The fund house shared the performance as the flexi-cap scheme completed five years since its launch on July 17, 2021.
According to the asset management company, the investment translated into a compound annual growth rate (CAGR) of 14.55%, compared with 11.88% for its benchmark, the BSE 500 Total Return Index (TRI). A similar ₹10 lakh investment in the benchmark would have grown to ₹17.44 lakh during the same period.
For systematic investors, the fund house said a monthly SIP of ₹10,000 since inception, amounting to a total investment of ₹6 lakh, would have grown to around ₹8.47 lakh as of June 30, 2026, implying a CAGR of 13.83%. The corresponding SIP return for the benchmark stood at 10.43% CAGR, it added.
ICICI Prudential Flexicap Fund is an open-ended equity scheme that invests across large-, mid- and small-cap stocks.

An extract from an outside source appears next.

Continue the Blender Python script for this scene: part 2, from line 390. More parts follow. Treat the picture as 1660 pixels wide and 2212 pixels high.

According to the fund house, the scheme follows a bottom-up stock selection approach and aims to identify companies with long-term growth potential.

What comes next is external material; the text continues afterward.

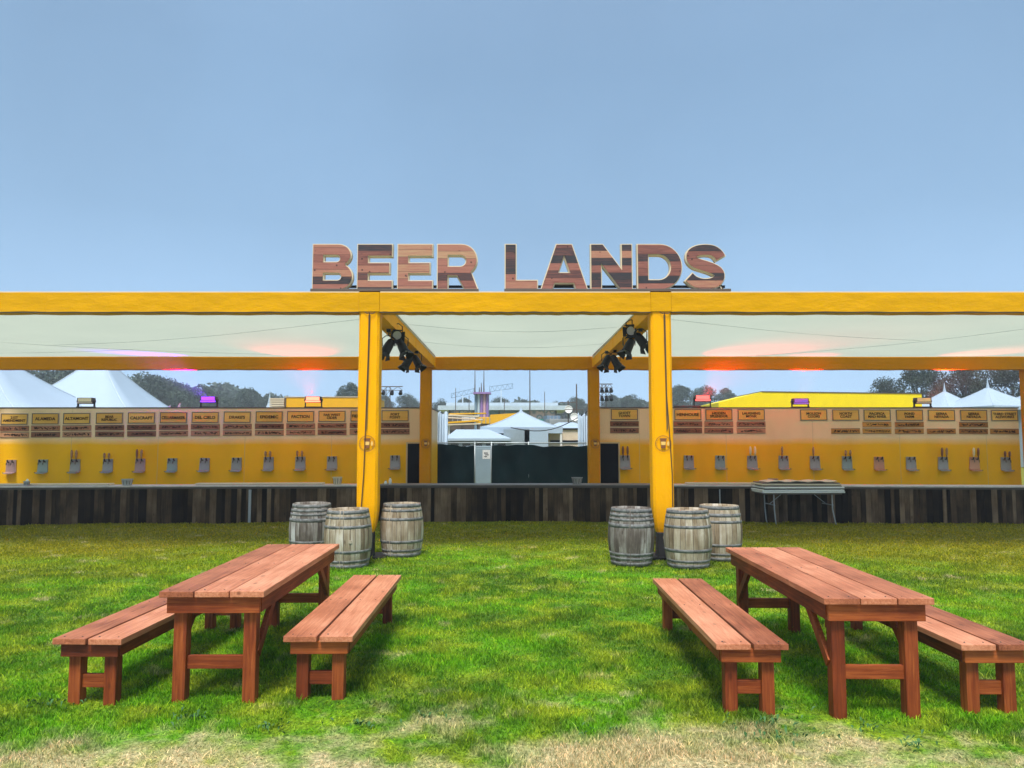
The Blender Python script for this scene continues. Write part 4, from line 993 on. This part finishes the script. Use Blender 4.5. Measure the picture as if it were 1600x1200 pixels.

Commenting on the fund’s five-year journey, Rajat Chandak, Senior Fund Manager, ICICI Prudential AMC, said the scheme has remained focused on identifying quality businesses through research-led stock selection and maintaining a long-term investment approach across market cycles.

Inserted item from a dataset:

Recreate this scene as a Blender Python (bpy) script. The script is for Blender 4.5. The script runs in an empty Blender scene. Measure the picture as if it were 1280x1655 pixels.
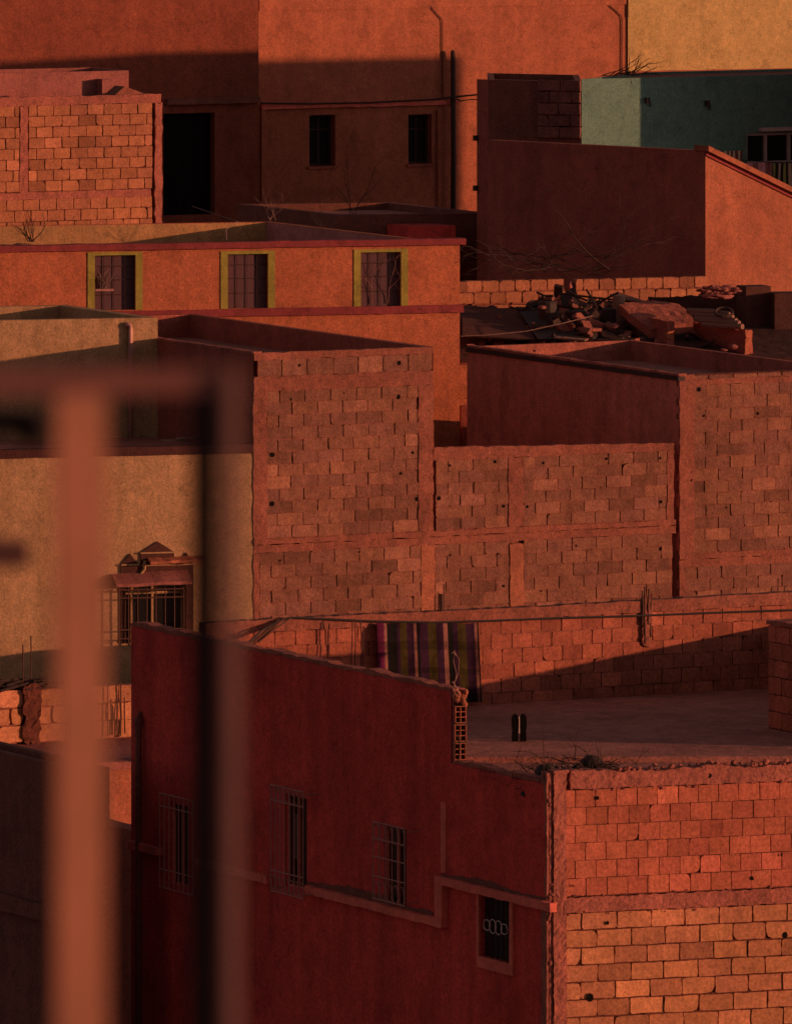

As of June 30, 2026, around 61% of the portfolio was invested in large-cap stocks, 9% in mid-caps and 25% in small-caps, according to the fund house. It said the portfolio currently has a higher tilt towards consumption-oriented sectors.
While the historical returns may appear attractive, investors should note that flexi-cap funds invest across large-, mid- and small-cap stocks. Mid- and small-cap companies can be more volatile than large-cap stocks, and market conditions can affect returns.